Morgan Carlson presented the committee’s draft decision‑making project during the Feb. 12 meeting, describing a product built from prior commission tools and designed to prompt three core questions: what is the objective, what supporting information is needed, and where are areas of agreement/disagreement and certainty/uncertainty.
Carlson described how the draft draws on existing tools — the summary (blue) sheet and earlier science-policy materials — and would include practical prompts for staff preparation (who has been consulted, subject-matter experts, relevant statutes and precedents), decision‑critical information, metrics, and risk considerations. "What is the topic? What are we trying to do?" she asked as a framing device; she also proposed that the committee and staff iterate the product and that the group aim to seek commission agreement by fall 2026.
Commissioner Barbara Baker called the project "imperative" and urged that staff be encouraged to present clear, candid preparation so commissioners are answering the same questions. "I think the staff needs to go through some version of this as well," Baker said, emphasizing that the guide should be useful to both staff and commissioners. Commissioner Steve Parker supported a structured, stepwise protocol that would increase transparency for stakeholders about what information will be brought forward and how decisions will be reached.
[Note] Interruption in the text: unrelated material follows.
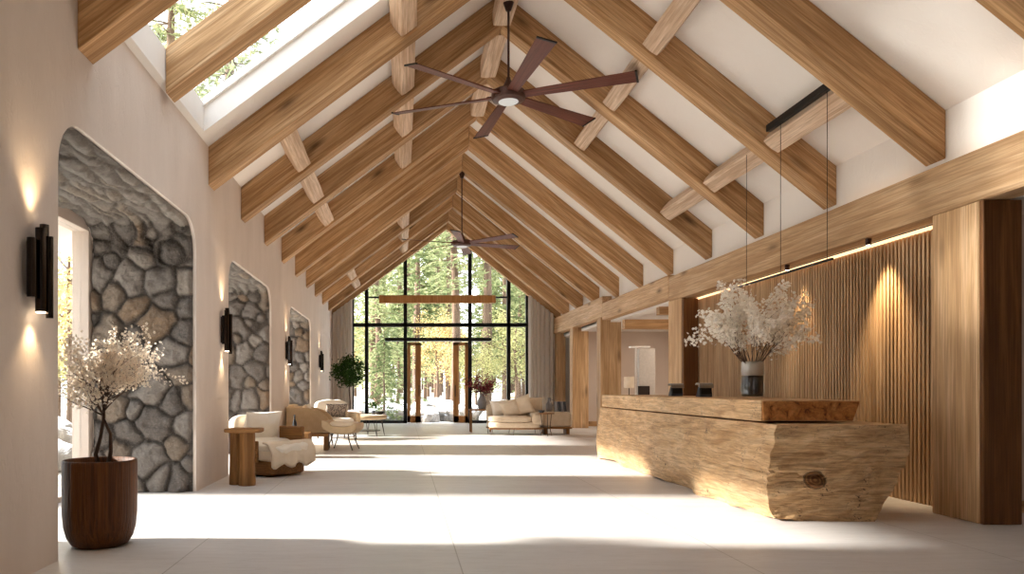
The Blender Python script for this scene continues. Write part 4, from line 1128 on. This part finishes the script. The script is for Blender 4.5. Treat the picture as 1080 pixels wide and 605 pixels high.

Members agreed that Chair Lemekul and Carlson should begin iterative work with agency staff to refine the questions, identify necessary decision support tools, and determine which topics require faster or more iterative treatment. The committee expects to return to the guidance at least twice during the coming months and to pilot a polished draft on one or more topics before seeking full commission adoption.
Next steps: Carlson will coordinate with staff to scope the iteration, identify pilot topics, and report progress to the committee at future meetings.